New MEMS approaches are required for IoT

June 04, 2015 //By Peter Clarke
New MEMS approaches are required for IoT
New kinds of MEMS are needed to drive growth in sensors and the Internet of Things, according a panel of speakers due to convene at the Semicon West event due to be held July 14 to 16 in San Francisco, California.

If the Internet of Things (IoT) is going to drive the next round of electronics industry growth, it will depend in large part on the MEMS and sensor technology that will enable all those smart objects to interact with the real world. But the ramp of new MEMS designs to volume production may take too long and cost too much to meet IoT market expectations, unless the industry figures out ways to accelerate MEMS development.

New applications for existing MEMS devices are driving healthy 12% annual growth in the MEMS sector, but the difficulty of ramping disruptive new products to volume production may slow down growth unless the sector figures out how to smooth the translation of mechanical devices to silicon, suggests Jean-Christophe Eloy, CEO and president of Yole Développement, who will speak on the future of MEMS at Semicon West 2015 in San Francisco on July 14.

Incremental innovation in smaller, higher performance, lower-cost devices has continued to spur strong growth both in the sensors and the systems they enable, by ever-wider adoption of established MEMS devices into more applications. Fastest MEMS growth last year came at Avago and Qorvo (formerly Triquint), as the wide adoption of LTE created big demand for BAW filters for multimode mobile phones. Similarly, strong demand for MEMS microphones and inertial sensors in more applications helped propel more sensor suppliers into the $200-$300 million revenue range for critical mass.

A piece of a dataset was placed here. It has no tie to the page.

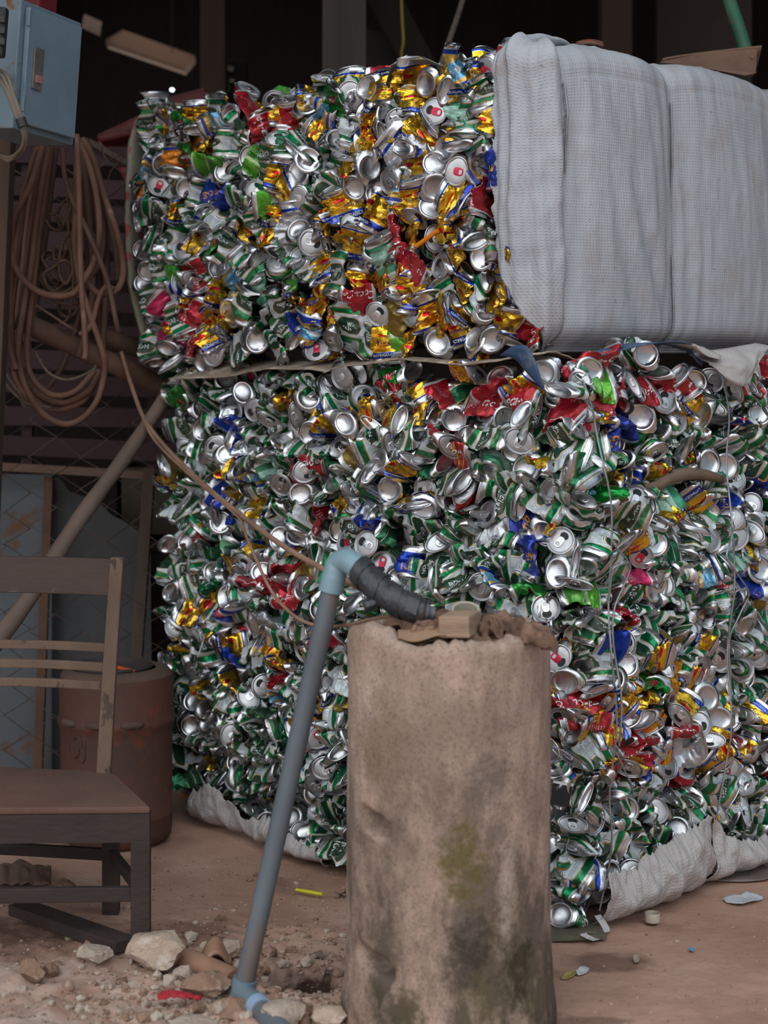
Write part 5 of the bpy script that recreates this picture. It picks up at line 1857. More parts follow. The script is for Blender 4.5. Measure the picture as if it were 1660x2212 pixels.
# ------------------------------------------------------------------ chair
m_chair = M('worn_brown_wood', srgb(86, 66, 56), srgb(68, 52, 45), scale=5, stretch=(1, 1, 3), rough=0.82, bump=0.25, bscale=30, c3=srgb(120, 94, 76), scale3=9, lo3=0.58, hi3=0.72)
m_chair_back = M('sunbleached_wood', srgb(116, 93, 77), srgb(95, 75, 62), scale=7, stretch=(1, 1, 0.5), rough=0.85, bump=0.3, bscale=35, c3=srgb(74, 58, 50), scale3=26, lo3=0.60, hi3=0.64)
m_chair_rail = M('dark_stained_wood', srgb(76, 59, 53), srgb(62, 48, 44), scale=4, stretch=(0.5, 1, 2), rough=0.75, bump=0.2, bscale=30, c3=srgb(126, 102, 84), scale3=5, lo3=0.60, hi3=0.66)
m_seat = M('dust_covered_wood', srgb(108, 78, 66), srgb(94, 67, 57), scale=6, rough=0.92, bump=0.25, bscale=120)
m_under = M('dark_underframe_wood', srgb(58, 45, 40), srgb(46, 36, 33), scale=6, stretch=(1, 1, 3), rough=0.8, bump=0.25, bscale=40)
FR_ = Vector((-0.441, 3.31, 0))           # right front corner of the seat
BR_ = Vector((-0.562, 3.60, 0))           # right back corner
FL_ = FR_ + Vector((-0.40, -0.012, 0))
BL_ = BR_ + Vector((-0.30, 0.055, 0))
SH = 0.278
ch = thing('wooden_chair', 'low worn wooden chair with slatted back, dusty seat, at the left edge', 'chair', ((FR_ + BL_) / 2)[:])
# seat: a bevelled tapering board with clipped corners
oc = [FL_, FR_, FR_.lerp(BR_, 0.86) + Vector((0.004, 0, 0)), BR_ + Vector((-0.008, 0.0, 0)), BL_, FL_.lerp(BL_, 0.86)]
bm = bmesh.new()
vb = [bm.verts.new(p + Vector((0, 0, SH - 0.014))) for p in oc]
vt = [bm.verts.new(p + Vector((0, 0, SH))) for p in oc]
bm.faces.new(vb[::-1])
bm.faces.new(vt)
for i in range(6):
    j = (i + 1) % 6
    bm.faces.new((vb[i], vb[j], vt[j], vt[i]))
bmesh.ops.bevel(bm, geom=list(bm.edges), offset=0.004, segments=3, affect='EDGES', profile=0.5)
bm.verts.index_update()
MB().add([q.co for q in bm.verts], [[q.index for q in f.verts] for f in bm.faces]).build('seat', m_seat, ch, smooth=40)
bm.free()
legF = FR_ + Vector((-0.020, 0.016, 0))
legFL = FL_ + Vector((0.020, 0.016, 0))
legB = BR_ + Vector((0.008, -0.040, 0))
legBL = BL_ + Vector((0.004, -0.034, 0))
for (p, s_) in ((legF, 0.036), (legFL, 0.036)):
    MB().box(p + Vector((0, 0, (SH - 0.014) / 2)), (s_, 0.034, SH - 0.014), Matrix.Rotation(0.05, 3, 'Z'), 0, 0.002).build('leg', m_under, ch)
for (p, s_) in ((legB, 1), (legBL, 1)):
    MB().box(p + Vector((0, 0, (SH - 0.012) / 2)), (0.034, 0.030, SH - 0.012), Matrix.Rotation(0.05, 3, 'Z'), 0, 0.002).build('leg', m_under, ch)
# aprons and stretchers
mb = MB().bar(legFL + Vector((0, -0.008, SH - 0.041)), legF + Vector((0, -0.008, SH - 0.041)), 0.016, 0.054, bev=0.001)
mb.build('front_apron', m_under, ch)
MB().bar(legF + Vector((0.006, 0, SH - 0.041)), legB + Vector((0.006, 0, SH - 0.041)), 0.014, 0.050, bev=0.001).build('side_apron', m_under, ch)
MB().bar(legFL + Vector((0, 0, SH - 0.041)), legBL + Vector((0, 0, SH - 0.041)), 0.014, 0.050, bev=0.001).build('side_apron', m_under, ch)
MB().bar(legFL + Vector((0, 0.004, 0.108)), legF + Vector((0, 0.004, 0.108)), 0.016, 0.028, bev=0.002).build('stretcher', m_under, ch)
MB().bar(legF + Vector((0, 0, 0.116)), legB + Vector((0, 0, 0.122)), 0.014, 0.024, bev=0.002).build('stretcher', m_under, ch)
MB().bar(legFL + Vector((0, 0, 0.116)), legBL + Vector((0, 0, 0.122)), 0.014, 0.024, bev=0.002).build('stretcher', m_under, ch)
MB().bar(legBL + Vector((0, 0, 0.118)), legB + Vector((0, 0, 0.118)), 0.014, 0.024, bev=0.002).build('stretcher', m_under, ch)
# back posts lean back, a little curved
def post(px_top, base, side):
    q = []
    top = P(px_top, 1210, 3.66) if side else None
    for k in range(11):
        t_ = k / 10
        z = SH - 0.01 + (0.712 - SH + 0.01) * t_
        y = base.y + 0.050 * t_ ** 1.6
        x = base.x + 0.020 * t_
        q.append(Vector((x, y, z)))
    return q


pr_ = post(250, Vector((-0.574, 3.594, 0)), 1)
pl_ = [p + Vector((-0.325, 0.055, 0)) for p in pr_]
for q, s_ in ((pr_, 1), (pl_, -1)):
    mb = MB()
    vs_, fs_ = [], []
    for k, p in enumerate(q):
        w_2 = 0.0145 - 0.001 * k / 10
        d2 = 0.012 - 0.003 * k / 10
        vs_ += [p + Vector((-w_2, -d2, 0)), p + Vector((w_2, -d2, 0)), p + Vector((w_2, d2, 0)), p + Vector((-w_2, d2, 0))]
    for k in range(10):
        for j in range(4):
            fs_.append((k * 4 + j, k * 4 + (j + 1) % 4, k * 4 + 4 + (j + 1) % 4, k * 4 + 4 + j))
    fs_ += [(3, 2, 1, 0), (40, 41, 42, 43)]
    mb.add(vs_, fs_)
    o = mb.build('back_post', m_chair_back, ch)
    bv = o.modifiers.new('edge', 'BEVEL')
    bv.width = 0.0025
    bv.segments = 2


def at_z(q, z):
    for a_, b2 in zip(q, q[1:]):
        if a_.z <= z <= b2.z:
            return a_.lerp(b2, (z - a_.z) / (b2.z - a_.z))
    return q[-1]


def back_rail(name, z, h, thick, mat, bow=0.018):
    a_, b2 = at_z(pr_, z), at_z(pl_, z)
    cs = []
    for k in range(9):
        t_ = k / 8
        p = a_.lerp(b2, t_)
        p.y += bow * math.sin(math.pi * t_) + 0.001
        cs.append(p)
    mb_ = MB()
    vs_, fs_ = [], []
    for p in cs:
        for dy, dz in ((-thick, -h / 2), (thick, -h / 2), (thick, h / 2), (-thick, h / 2)):
            vs_.append(p + Vector((0, dy, dz)))
    for k in range(8):
        for j in range(4):
            fs_.append((k * 4 + j, k * 4 + 4 + j, k * 4 + 4 + (j + 1) % 4, k * 4 + (j + 1) % 4))
    fs_ += [(0, 1, 2, 3), (35, 34, 33, 32)]
    o_ = mb_.add(vs_, fs_).build(name, mat, ch)
    bv_ = o_.modifiers.new('edge', 'BEVEL')
    bv_.width = 0.002
    bv_.segments = 2
    return o_


back_rail('top_rail', 0.671, 0.076, 0.008, m_chair_rail)
for z in (0.528, 0.489, 0.451):
    back_rail('back_slat', z, 0.018, 0.006, m_chair_back)
# dark plank on the ground under the chair
a, b_ = G(40, 1960, 0.02), G(272, 2042, 0.02)
o = MB().bar(a, b_, 0.05, 0.022, bev=0.002).build('ground_plank', m_under)
tag(o, 'dark plank lying on the ground under the chair', 'plank')
# dusty crumpled plastic under the chair
m_film = M('dusty_film', srgb(120, 94, 82), srgb(98, 76, 66), scale=10, rough=0.7)


def film(u, v):
    p = G(-20 + 130 * u, 1880 + 40 * v)
    p.z = 0.006 + 0.018 * abs(fbm(u * 3, v * 1.5, 4)) + 0.022 * math.sin(math.pi * u) * math.sin(math.pi * v)
    return p


o = MB().grid(film, 24, 16).build('crumpled_film', m_film, smooth=60)
o.modifiers.new('thickness', 'SOLIDIFY').thickness = 0.002
tag(o, 'dusty crumpled plastic on the ground behind the chair legs', 'plastic film')

# ------------------------------------------------------------------ red steel gas cylinder with cap ring
m_cyl = M('rusty_red_paint', srgb(92, 56, 44), srgb(76, 54, 45), scale=7, rough=0.75, bump=0.2, bscale=40, c3=srgb(124, 56, 36), scale3=9, lo3=0.57, hi3=0.68)
m_cyl_top = M('dust_on_shoulder', srgb(98, 76, 64), srgb(84, 65, 55), scale=9, rough=0.9, bump=0.2, bscale=60)
m_rim = M('dark_collar', srgb(48, 40, 42), srgb(60, 50, 48), scale=15, rough=0.7)
CYX, CYY = (252 - 830) / F * 4.13, 4.13
gc = thing('steel_drum', 'dusty red steel drum with embossed badge standing by the fence', 'drum', (CYX, CYY, 0))
prof = [(0.0, 0.0), (0.118, 0.0), (0.128, 0.012), (0.130, 0.03), (0.130, 0.055), (0.1325, 0.060), (0.1325, 0.066), (0.130, 0.070), (0.131, 0.25), (0.133, 0.268), (0.137, 0.275), (0.138, 0.283), (0.136, 0.290), (0.133, 0.296), (0.134, 0.37), (0.131, 0.386)]
MB().lathe(prof, (CYX, CYY, 0), 64).build('drum_body', m_cyl, gc, smooth=50)
MB().lathe([(0.131, 0.386), (0.124, 0.396), (0.112, 0.401), (0.095, 0.402), (0.092, 0.398)], (CYX, CYY, 0), 64).build('drum_shoulder', m_cyl_top, gc, smooth=60)
MB().lathe([(0.094, 0.398), (0.097, 0.404), (0.093, 0.409), (0.088, 0.404), (0.083, 0.392), (0.055, 0.385), (0.0005, 0.384)], (CYX - 0.012, CYY, 0), 48).build('drum_mouth', m_rim, gc, smooth=60)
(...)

“This is really important because we now have multiple players that have the potential to grow into billion dollar companies,” Eloy said.

However, there may be a limit to how long new applications of existing types of devices can sustain double-digit growth of an $11 billion business. “A challenge is that the last totally innovative product was the Knowles microphone in 2003,” said Eloy. “Everything since then is incremental innovation in integration, better packaging, and the like. That’s very important innovation, but it’s not breakthrough new products. We’re still waiting for MEMS switches, autofocus, and speakers to make the hard transition into high volume production.”

The IC industry has found ways to collaborate on pre-competitive research, and has a well-developed commercial support infrastructure that has supported continued growth, he noted. “Some things need to happen in the MEMS industry to simplify and speed the process of design and ramp to volume.”